Onkyo Braille Essay Contest 2006 -- International Section (Asia-Pacific Region)
Highly Commended
"HOW BRAILLE HAS CHANGED MY LIFE"
Mr. Maung Tin Moe (Myanmar: Male, 33-year-old)

I was born in a little village in Central Myanmar of poor peasant stock. After finishing High School at the age of 20, I entered the teaching profession at our village primary school. I was very happy and enthusiastic bringing the light of education to the poor village children. Those were the best years of my life.

Suddenly, disaster struck, shattering all my hopes and dreams and my future seemed to be in unredeemable ruins. An accident left me totally without sight in both eyes - it was a devastating experience, like being dragged from a world of light and plunged into an abyss of darkness. Nothing could reconcile me to my new situation - friends and neighbours seemed to be drifting away and I was surrounded by the mournful voices of my family lamenting and bewailing my fate. Most heart-wrenching was the realisation that I could no longer do anything for my dear children. I remained in this state of helplessness and hopelessness for eight long and lonely years - I felt like an inmate in a maximum security prison. Emotionally, it was like being immersed in the hottest hell fire.

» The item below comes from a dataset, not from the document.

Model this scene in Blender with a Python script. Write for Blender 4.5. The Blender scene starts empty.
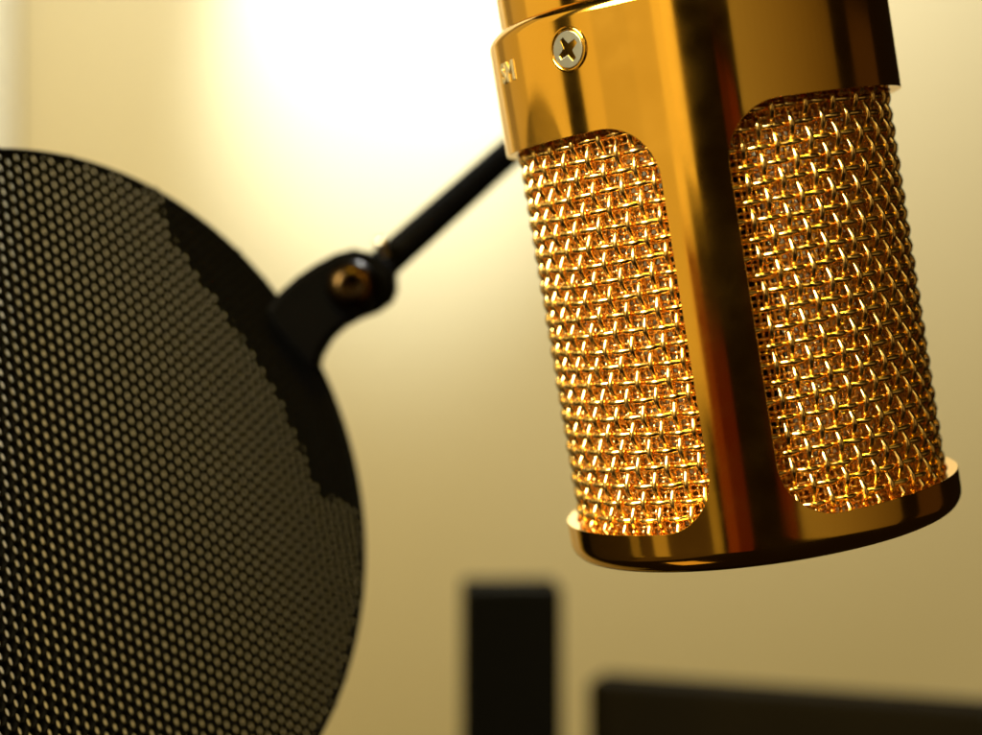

Then I heard about a school for the blind somewhere in Central Myanmar and started to find out more information about it. My joy knew no bounds when I found out that such a school really existed and I was determined to get to it by hook or by crook. Besides an academic education, the school also provided training in handicrafts and music.

I will always remember the day i first entered the compound of the school. The voices of children reading and reciting their lessons brought back memories of my teaching days and the thrill of ecstatic joy stirred my whole being. As the sound of music floated out from the practice room, I was enraptured and felt as though I had been caught up into Seventh Heaven. Then, as my fingertips touched the dots on a Braille page for the very first time, I knew definitely that a new life had begun for me.

I had to work very hard before I could use Braille well enough. But once I had mastered the basics of the code, my life became brighter with each passing day. With my new-found learning tool, I not only resumed pursuing my interest in reading but also completed my studies at university. Best of all, I could now do what I enjoy doing the most - teaching. This time my pupils were not sighted children but children who could not see.

Thanks to Braille, I am now full of life and ambition as it has broadened the scope of my new vision. It has given me the confidence to achieve my aims and goals. Yes, it has changed my life for the better. It has broken down the barriers of prejudice and discrimination that stood between me and the world around me.

Indeed, Braille is more than life to me. It is my all; it is my everything.